If a country refuses to pay then an excuse to send in troops or have a revolution happens. So once you realize this kind of game things that happen in the world that never made sense suddenly do make sense.

What would help the world would be international debt relief and a monitary system under the control of elected officials and not private banking cartels. If you think about it, these private central banks just issue script out of nothing and get real assets back. It's nothing more than a ponzi scheme of mass proportions. How they made it work was to buy off politicians and have a national sounding name on the bank. Most people think the Federal Reserve is part of the US government.

The reason these scams get a foot hold is the average person has no understanding of banking or what money in reality is. Once you establish confidence in a money brand you can run all sorts of financial hanky panky for years until the reality starts to become too obvious and people start to take notice.

Seshmeister
06-07-2011, 04:39 PM
I don't know about the US but here the IMF is constantly held up as a gold standard of economic knowledge like the referee in the world economy but also as a great beneficiary of aid to the third world. No politician would dare say publicly that they would go against anything the IMF said.

You also never hear a bad word about them from anyone in the media.

Nitro Express
06-07-2011, 05:01 PM
Oh the press, universities and politicians hold up the IMF here as well but if you talk to people who are well traveled or do lot's of business over seas their opinion of the IMF is pretty low. It makes me laugh how our economic textbooks in college made the Federal Reserve seem to be such a great institution as well and how it existed to reduce the impact of recessions. I mean all these institutions are help up on a pedestal in the academic and political world. The thing is the stench of the reality now has become so strong they no longer can cover the smell. When everyone thinks they are going to get rich quick day trading stocks or flipping real estate then they could care less about what the bankers are up to. It's when the pain becomes personal when people start to question things.

But I think the main reason for a lot of the economic problems we are having now is the public has not been properly informed and have been too complacent.
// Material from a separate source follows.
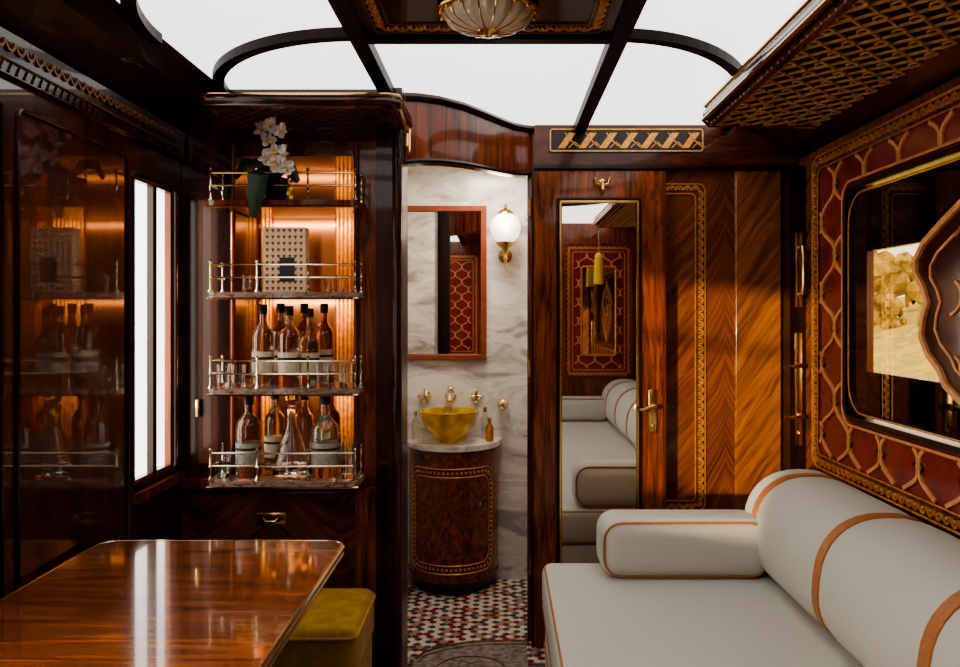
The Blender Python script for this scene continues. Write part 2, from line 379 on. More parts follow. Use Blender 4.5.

Elected government is only as good as the public it represents. Basically the corporations and bankers have out smarted Joe Public.

binnie
06-07-2011, 05:41 PM
I don't know about the US but here the IMF is constantly held up as a gold standard of economic knowledge like the referee in the world economy but also as a great beneficiary of aid to the third world. No politician would dare say publicly that they would go against anything the IMF said.

You also never hear a bad word about them from anyone in the media.

You do if you read the broadsheets.

I was surprised by the article you posted; but it still shocked me. The sad fact of our current world is that we in the West are the evil empire. It all happens in your name and in mine.

binnie
06-07-2011, 05:43 PM
Your point is interesting though Sesh, especially in light of smug-bastard Osbourne waiving his IMF approval around like a hooker with an all clear scan.

Seshmeister
06-07-2011, 06:12 PM
It's Osbournes first job since leaving university, he must be quite excited.

Nitro Express
06-08-2011, 01:37 AM
I read both of Jim Roger's books. The first one he went around the world on a BMW motorcycle and the second one he went around the world in a custom Mercedes. Since the internet became available you could send Jim Email and track his trip in real time. He actually responded back to one of my Emails.

The one constant thing he noticed on his trips was the World Bank and the IMF didn't help anyone and in many cases made things worse. At the end of this interview he basically says if you work for the IMF, your world is great but they don't do anything for the average person.